Mark Cousins on the Essay Film

Mark Cousins is a film-maker and writer whose epic 15-part The Story of Film is well worth watching. In the weeks and months before the release of A Story of Children and Film (2013), Cousins was clearly thinking about the essay film, its history, its formal features, and its aesthetic and political potential. In this Guardian article, he claims,

Now is the time of the essay film: that way of taking an idea for a walk. Just as the 1990s was the era of the Dogme manifesto, I think someone – maybe I – should write a manifesto for the film-essay form.

And that is precisely what he did.

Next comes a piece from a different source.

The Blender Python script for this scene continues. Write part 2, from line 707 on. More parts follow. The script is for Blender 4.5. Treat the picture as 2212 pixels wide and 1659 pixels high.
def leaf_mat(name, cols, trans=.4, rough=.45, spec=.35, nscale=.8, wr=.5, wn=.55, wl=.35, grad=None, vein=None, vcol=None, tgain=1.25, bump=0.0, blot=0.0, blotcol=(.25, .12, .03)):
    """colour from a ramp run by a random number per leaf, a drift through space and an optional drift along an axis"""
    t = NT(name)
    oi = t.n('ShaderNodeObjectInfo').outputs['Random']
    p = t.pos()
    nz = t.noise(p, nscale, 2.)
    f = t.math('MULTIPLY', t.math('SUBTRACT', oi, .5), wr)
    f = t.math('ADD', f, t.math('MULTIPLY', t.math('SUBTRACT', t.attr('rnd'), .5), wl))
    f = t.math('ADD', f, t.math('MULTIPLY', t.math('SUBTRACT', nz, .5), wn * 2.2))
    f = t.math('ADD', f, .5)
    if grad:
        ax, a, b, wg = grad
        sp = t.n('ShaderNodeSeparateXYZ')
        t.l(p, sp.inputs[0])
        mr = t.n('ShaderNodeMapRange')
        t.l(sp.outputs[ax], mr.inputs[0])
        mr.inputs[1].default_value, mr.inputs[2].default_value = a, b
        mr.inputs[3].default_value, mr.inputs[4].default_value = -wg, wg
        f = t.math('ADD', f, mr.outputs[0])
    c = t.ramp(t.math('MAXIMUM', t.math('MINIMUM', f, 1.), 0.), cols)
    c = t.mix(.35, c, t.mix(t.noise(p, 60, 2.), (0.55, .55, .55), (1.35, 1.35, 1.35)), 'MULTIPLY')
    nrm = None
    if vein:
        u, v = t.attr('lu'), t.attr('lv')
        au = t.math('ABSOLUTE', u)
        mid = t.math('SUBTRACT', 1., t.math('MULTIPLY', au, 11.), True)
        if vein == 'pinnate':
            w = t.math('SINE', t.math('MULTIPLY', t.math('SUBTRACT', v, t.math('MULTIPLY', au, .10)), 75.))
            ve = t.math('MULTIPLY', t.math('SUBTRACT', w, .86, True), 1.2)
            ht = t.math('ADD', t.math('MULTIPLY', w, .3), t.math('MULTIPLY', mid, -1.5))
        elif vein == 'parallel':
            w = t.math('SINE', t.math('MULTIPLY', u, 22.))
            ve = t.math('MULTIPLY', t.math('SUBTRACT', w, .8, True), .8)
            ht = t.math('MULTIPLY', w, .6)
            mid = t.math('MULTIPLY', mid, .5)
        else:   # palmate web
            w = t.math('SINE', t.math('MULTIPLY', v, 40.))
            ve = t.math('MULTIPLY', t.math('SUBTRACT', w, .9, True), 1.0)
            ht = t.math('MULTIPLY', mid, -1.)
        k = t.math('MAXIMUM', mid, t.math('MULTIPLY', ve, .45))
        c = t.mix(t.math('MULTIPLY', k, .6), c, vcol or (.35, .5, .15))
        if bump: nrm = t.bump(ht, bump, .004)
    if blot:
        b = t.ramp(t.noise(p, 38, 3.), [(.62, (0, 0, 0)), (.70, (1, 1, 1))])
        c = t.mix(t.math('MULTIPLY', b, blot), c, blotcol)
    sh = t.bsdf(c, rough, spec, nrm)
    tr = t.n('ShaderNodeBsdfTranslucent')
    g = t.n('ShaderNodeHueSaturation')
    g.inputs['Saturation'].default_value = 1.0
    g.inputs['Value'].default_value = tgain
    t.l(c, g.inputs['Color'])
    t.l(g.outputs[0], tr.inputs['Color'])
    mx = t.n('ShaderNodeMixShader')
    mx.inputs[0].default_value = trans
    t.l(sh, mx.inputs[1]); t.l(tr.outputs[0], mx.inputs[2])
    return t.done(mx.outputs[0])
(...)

On the website for A Story of Children and Film, he sketches out sixteen points that might serve as a manifesto for the form. You’ll have to scroll down to the very bottom of the main page to see the manifesto, but do so. We’ve covered many of these ideas in the first few weeks of classes, but Cousins’ manifestary rhetoric is concise and bracing.

There’s a few that stand out for me.

The Benjaminian #5: “Filming an essay is gathering, like a carpenter gathers wood.”

The Marker-esque #9: “An essay film can go anywhere, and should.”

And the technologically/digitally enthusiastic #16: “Digital had made Astruc’s dream come true.”

Read them all, agree or disagree, and feel free to cite or critique them in your rapid responses or essay.